What the task asks: Filter the entries and keep only the lines where the string "follow" appears.

Scene script records:
## Begin

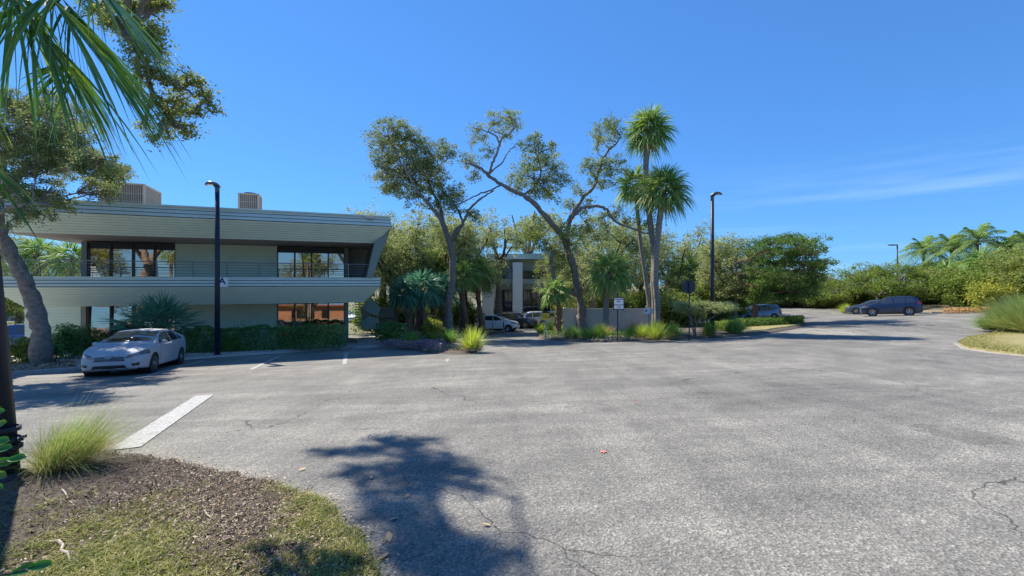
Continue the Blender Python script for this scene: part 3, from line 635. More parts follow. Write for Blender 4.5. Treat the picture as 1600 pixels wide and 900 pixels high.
# ---- generic oak used for the background
def gen_oak(base, h, w, label, lm=None, bark=None, nb=26, lean=0, size=.16, dens=1., trunk_h=.35, group='oaks behind the car park', rb=(.9, 1.7), moss=True, tuft=.38, per=42, forks=4, low=0):
    base = np.array(base, float); limbs = []; radii = []; r0 = .028*h+.06; fork = base+[lean*h*.3, 0, h*trunk_h]
    limbs.append([base-[0, 0, .3], base+[lean*h*.08, .05, h*trunk_h*.5], fork]); radii.append([r0*1.3, r0, r0*.9])
    tips = []
    for i in range(forks):
        a = i*2*PI/forks+rng.uniform(-.5, .5); tp = base+[lean*h+math.cos(a)*w*.33, math.sin(a)*w*.33, h*rng.uniform(.72, .92)]
        m1 = fork+(tp-fork)*.45+rng.normal(0, .35, 3); limbs.append([fork-[0, 0, .1], m1, tp]); radii.append([r0*.65, r0*.42, r0*.15]); tips.append(tp)
    blobs = []
    for i in range(nb):
        a = rng.uniform(0, 2*PI); rr = math.sqrt(rng.uniform(.05, 1))*w/2; zz = base[2]+h*(1-low*0)*(trunk_h+ .05+(1-trunk_h-.12)*rng.uniform(0, 1)); f = math.sqrt(max(.12, 1-((zz-base[2])/h-.62)**2*3.2))
        blobs.append((np.array([base[0]+lean*h+math.cos(a)*rr*f, base[1]+math.sin(a)*rr*f, zz]), rng.uniform(*rb)))
    return tree_obj('oak_tree', label, base, limbs, radii, blobs, bark or M_BARKD, lm or M_OAKD, size=size, dens=dens, moss=moss, tuft=tuft, per=per, group=group, k=7, twk=3)
def htop(px, py, d): return float(CZ+(HY-py)/FPX*d-GD(px, d)[2])
GB = 'oaks behind the car park'
for px, py, d, w, lab, kw in [
    (616, 335, 38, 7, 'shaded oak with a dark crooked trunk close behind the office building corner', dict(nb=26, trunk_h=.42, lean=-.04, bark=M_BARKD)),
    (655, 338, 44, 8.5, 'mossy oak rising behind the cluster of cabbage palms', dict(nb=30)),
    (724, 330, 40, 5.5, 'spreading oak above the white hatchback with a forked leaning trunk', dict(nb=28, trunk_h=.3, lean=.02)),
    (690, 360, 50, 9, 'dense oak furthest back between the office and the second building', dict(nb=26)),
    (575, 330, 46, 8, 'oak whose crown shows above the right end of the office roof', dict(nb=24)),
    (778, 345, 44, 4.5, 'slim airy oak in front of the second building', dict(nb=9, rb=(.6, 1.0), trunk_h=.62)),
    (826, 318, 72, 9, 'thin oak rising behind the second building', dict(nb=14, rb=(1, 1.7), trunk_h=.5, size=.24)),
    (905, 392, 42, 6, 'low oak behind the vinyl fence end', dict(nb=18)),
    (948, 340, 44, 8, 'mossy oak behind the small cabbage palm and fence', dict(nb=26)),
    (1000, 352, 50, 9, 'wide oak behind the tall twin palms', dict(nb=24)),
    (1055, 352, 46, 8, 'open airy oak with bare boughs left of the lamp post', dict(nb=20, rb=(.7, 1.3))),
    (1100, 385, 52, 8, 'grey green oak behind the road sign and shrub', dict(nb=22)),
    (598, 352, 41, 5, 'slender many stemmed oak just right of the office roof corner', dict(nb=14, trunk_h=.5, forks=5, rb=(.7, 1.2))),
    (640, 385, 38, 4.5, 'small oak with thin pale stems behind the blue green palms', dict(nb=12, trunk_h=.55, forks=5, rb=(.6, 1.1), bark=M_BARK)),
    (925, 405, 39, 5, 'thin stemmed oak between the small palm and the arching oak', dict(nb=12, trunk_h=.5, forks=6, rb=(.6, 1.0), bark=M_BARK)),
    (1145, 378, 40, 6, 'silvery oak behind the lamp post, left of the feathery tree', dict(nb=22, rb=(.7, 1.2))),
    ]:
    gen_oak(GD(px, d), htop(px, py, d), w, lab, **kw)

# understory shrubs so that the trunks stand against green
def shrub(px, d, w, h, label, lm, size=.12, dens=1., name='shrub', group=None, base=None, tuft=.26, per=40, nb=None, stem=M_BARKD, cat='shrub', dp=None, stems=5):
    base = GD(px, d) if base is None else np.array(base, float); t = thing(name, label, cat, base, group); wd = MB(); lf = MB(); dp = dp or w
    nb = nb or max(4, int(w*dp*2.0+2)); bl = []; L_ = []
    for i in range(stems):
        a = rng.uniform(0, 2*PI); q = base+[math.cos(a)*w*.25, math.sin(a)*dp*.25, h*.6]; p = crook(base-[0, 0, .05]+[math.cos(a)*.1, math.sin(a)*.1, 0], q, 5, .08); wd.tube(p, np.linspace(.035, .015, 5)*max(.6, h/2), 5); L_.append(p)
    rb = min(w, h)*.3
    for i in range(nb):
        a = rng.uniform(0, 2*PI); rr = math.sqrt(rng.uniform(0, 1)); z = rng.uniform(.28, .82)*h
        bl.append((base+[math.cos(a)*rr*(w/2-rb*.6), math.sin(a)*rr*(dp/2-rb*.6), z], rb*rng.uniform(.8, 1.15)))
    foliage(wd, lf, L_, bl, size, dens, tuft, None, twig=.012, per=per, twk=3)
    wd.build('stem', stem, t); lf.build('foliage', lm, t); return t
for i, (px, d, w, h, lm, lab) in enumerate([
    (585, 40, 4, 3.2, M_BRIGHT, 'bright green shrub behind the stair enclosure'),
    (622, 46, 5, 3.2, M_BRIGHT, 'sunlit shrub behind the crooked dark oak trunk'),
    (665, 50, 6, 2.6, M_OAKB, 'olive shrub under the far oaks behind the cabbage palms'),
    (720, 43, 4, 3.0, M_BRIGHT, 'bright shrub behind the pair of leaning oak trunks'),
    (920, 46, 7, 2.8, M_OAKB, 'long olive shrub rising behind the vinyl fence'),
    (975, 48, 7, 3.4, M_OAKB, 'tall shrub behind the fence between the two signs'),
    (1030, 43, 5, 3.6, M_BRIGHT, 'light green shrub behind the twin palm trunks'),
    (1062, 38, 4, 3.0, M_OAKB, 'leafy shrub left of the stop sign'),
    (1105, 42, 6, 3.8, M_BRIGHT, 'bright shrub behind the flat topped shrub'),
    (1140, 54, 7, 4.0, M_OAKD, 'grey green thicket behind the grey estate car'),
    (1230, 66, 12, 4.2, M_OAKD, 'dark thicket beyond the grey estate car on the far verge'),
    (1300, 68, 10, 3.2, M_OAKB, 'olive thicket beyond the far parking row')]):
    shrub(px, d, w, h, lab, lm, size=.2, tuft=.4, per=34, dens=.9)

# ---- feathery spreading tree
d = 37.0; bs = GD(1179, d)
limbs = [[bs-[0, 0, .3], P(1180, 480, d), P(1181, 462, d)], [P(1181, 466, d), P(1200, 440, d), P(1225, 410, d+.5), P(1245, 385, d+.5)], [P(1181, 466, d), P(1215, 445, d-1), P(1250, 425, d-1.2), P(1285, 415, d-1)],
         [P(1181, 464, d), P(1180, 430, d+1), P(1195, 400, d+1), P(1205, 382, d+1)], [P(1181, 466, d), P(1160, 445, d-.5), P(1150, 420, d-.5), P(1148, 398, d)], [P(1183, 466, d), P(1225, 455, d-1.2), P(1260, 455, d-1.4)]]
bl = []
for x, y, rx, rz in [(1205, 378, 22, 7), (1230, 374, 24, 7), (1258, 378, 24, 7), (1270, 390, 18, 7), (1195, 392, 24, 8), (1222, 392, 26, 8), (1250, 398, 24, 8), (1205, 408, 24, 8), (1235, 412, 26, 8), (1265, 412, 22, 8), (1288, 412, 18, 7), (1190, 425, 22, 9), (1218, 428, 26, 9), (1248, 428, 26, 9), (1275, 430, 20, 8), (1200, 445, 24, 9), (1228, 446, 26, 9), (1255, 446, 24, 9), (1210, 460, 24, 8), (1240, 460, 26, 8), (1270, 448, 14, 7), (1180, 445, 18, 10), (1170, 458, 18, 9), (1190, 464, 20, 7)]:
    for q in range(2): bl.append((P(x+rng.uniform(-4, 4), y, d+rng.uniform(-2.6, 2.6)), (rx/FPX*d, rx/FPX*d*1.1, rz/FPX*d)))
tree_obj('feathery_tree', 'spreading bright green feathery tree with a reddish trunk before the grey estate car', bs, limbs, [[.3, .22, .2], [.15, .12, .09, .05], [.15, .11, .08, .05], [.12, .1, .07, .04], [.12, .1, .07, .04], [.12, .09, .05]], bl, mat('reddish_bark', (.16, .08, .05), .9, col2=(.30, .17, .11), scale=8, bump=.8, bscale=14), M_POIN, size=.15, dens=1.1, tuft=.34, per=52)
d = 38.5; bl = [(1125, 385, 12), (1140, 380, 14), (1155, 385, 14), (1168, 380, 12), (1130, 402, 16), (1150, 405, 18), (1170, 400, 15), (1128, 425, 18), (1150, 428, 20), (1172, 425, 17), (1190, 420, 14), (1135, 448, 16), (1155, 450, 16), (1175, 440, 12), (1185, 398, 12)]
bs = GD(1150, d); tree_obj('oak_tree', 'pale grey oak crown overlapping the left side of the feathery tree', bs, [[bs-[0, 0, .3], P(1150, 470, d), P(1145, 430, d), P(1140, 395, d)], [P(1150, 465, d), P(1168, 430, d), P(1175, 395, d)]], [[.16, .13, .1, .05], [.1, .08, .04]], px_blobs(bl, d, 1.2), M_BARK, M_OAKD, size=.15, dens=1.1, group=GB)
# ---- right hand spreading trees and thicket
def flat_tree(px, py, d, w, h, label, lm, name='spreading_tree', n=26):
    bs = GD(px, d); top = CZ+(HY-py)/FPX*d; hh = top-bs[2]; limbs = [[bs-[0, 0, .3], bs+[0, 0, hh*.3]]]; rad = [[.25, .2]]; bl = []
    for i in range(6):
        a = i*PI/3+.3; limbs.append([bs+[0, 0, hh*.28], bs+[math.cos(a)*w*.2, math.sin(a)*w*.2, hh*.5], bs+[math.cos(a)*w*.38, math.sin(a)*w*.38, hh*.68]]); rad.append([.13, .09, .04])
    for i in range(n):
        a = rng.uniform(0, 2*PI); rr = math.sqrt(rng.uniform(0, 1)); z = hh-h*(.12+.85*rr*rr*.6+.5*rng.uniform(0, 1)*.6)
        bl.append((bs+[math.cos(a)*rr*w*.45, math.sin(a)*rr*w*.45, z], (1.3, 1.3, .5)))
    return tree_obj(name, label, bs, limbs, rad, bl, M_BARKD, lm, size=.18, dens=.95, tuft=.4, per=44)
flat_tree(1372, 406, 52, 13, 4.6, 'broad umbrella shaped tree arching over the parked navy car', M_BRIGHT, n=46)
flat_tree(1312, 428, 58, 9, 3.5, 'lower spreading tree left of the umbrella shaped tree', M_BRIGHT, n=26)
flat_tree(1440, 415, 58, 11, 4.5, 'spreading tree under the leftmost coconut palm', M_BRIGHT, n=32)
for i, (px, d, w, h, lm, lab) in enumerate([
    (1290, 60, 7, 2.4, M_OAKB, 'pale shrub on the far verge behind the spreading trees'),
    (1350, 60, 10, 3.0, M_BRIGHT, 'light green shrub behind the parked navy car'),
    (1430, 52, 8, 3.4, M_BRIGHT, 'leafy shrub right behind the tail of the navy car'),
    (1480, 50, 8, 4.2, M_OAKB, 'tall tangled shrub on the right bank under the palms'),
    (1520, 46, 7, 3.6, M_BRIGHT, 'bright sea grape shrub at the middle of the right bank'),
    (1560, 52, 9, 5.4, M_OAKB, 'high olive thicket under the rightmost palms'),
    (1600, 44, 7, 4.8, M_BRIGHT, 'bright thicket at the right edge behind the tall grass'),
    (1500, 58, 9, 5.5, M_BRIGHT, 'tall green thicket below the middle coconut palms'),
    (1575, 38, 5, 2.6, M_YEL, 'yellow green shrub just behind the tall grass at the right edge'),
    (1640, 36, 6, 5.0, M_OAKB, 'dense shrub cut by the right edge of the picture')]):
    shrub(px, d, w, h, lab, lm, size=.19, tuft=.4, per=34, dens=1.0)

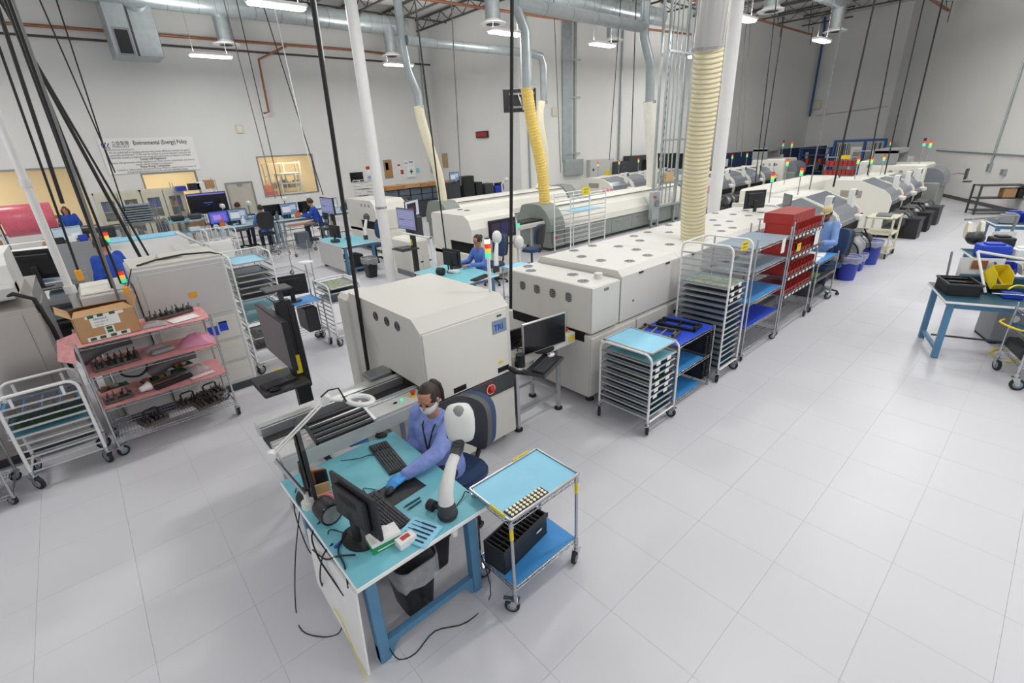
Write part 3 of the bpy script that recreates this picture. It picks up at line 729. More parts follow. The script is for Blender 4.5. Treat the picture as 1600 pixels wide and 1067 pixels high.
for k, (pa, pb) in enumerate((((630,793),(656,777)), ((636,797),(658,782)))):
    a, b = G(*pa, ZD+.006), G(*pb, ZD+.006); m = B(); m.tube([a, a+(b-a)*.2, b], [.002, .006, .006], 8); S('tweezer_pen', ['longer of the two dark pens beside the mouse pad', 'shorter dark pen lying outermost beside the mouse pad'][k], 'pen', m, 'darkteal')
# wooden tape holder, pink tape, round loupe light
t = T('tape_holder', 'wooden tape holder by the magnifier lamp base on the front bench', 'holder', tuple(G(494,795,ZD)), RAD(75))
m = B(); m.box(0, .13, -.12, 0, 0, .02); m.box(0, .012, -.12, 0, .02, .1); m.box(.118, .13, -.12, 0, .02, .1); m.box(.012, .118, -.012, 0, .02, .08); P('wood_frame', m, 'tan', t)
t2 = S('tape_roll', 'pink tape roll standing in the wooden holder', 'tape', B().lathe([(.026,0),(.045,0),(.045,.02),(.026,.02)], (0,0,0), 20, 'x'), 'pinkwrap', tuple(G(511,781,ZD+.06)), RAD(60))
t = T('loupe_light', 'squat black round lamp with milky face behind the squat black monitor', 'lamp', tuple(G(516,812,ZD)+Vector((0,0,.075))), RAD(5))
m = B(); m.lathe([(.05,.09),(.07,.085),(.075,.05),(.075,-.05),(.07,-.055)], (0,0,0), 20, 'y'); P('drum', m, 'black', t); m = B(); m.lathe([(0,-.062),(.05,-.06),(.067,-.054)], (0,0,0), 20, 'y'); P('milky_face', m, 'clearbag', t); m = B(); m.lathe([(.068,-.06),(.076,-.056),(.076,-.04)], (0,0,0), 20, 'y', False); P('rim', m, 'gloss', t)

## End

Solution to the problem:
Continue the Blender Python script for this scene: part 3, from line 635. More parts follow. Write for Blender 4.5. Treat the picture as 1600 pixels wide and 900 pixels high.
Write part 3 of the bpy script that recreates this picture. It picks up at line 729. More parts follow. The script is for Blender 4.5. Treat the picture as 1600 pixels wide and 1067 pixels high.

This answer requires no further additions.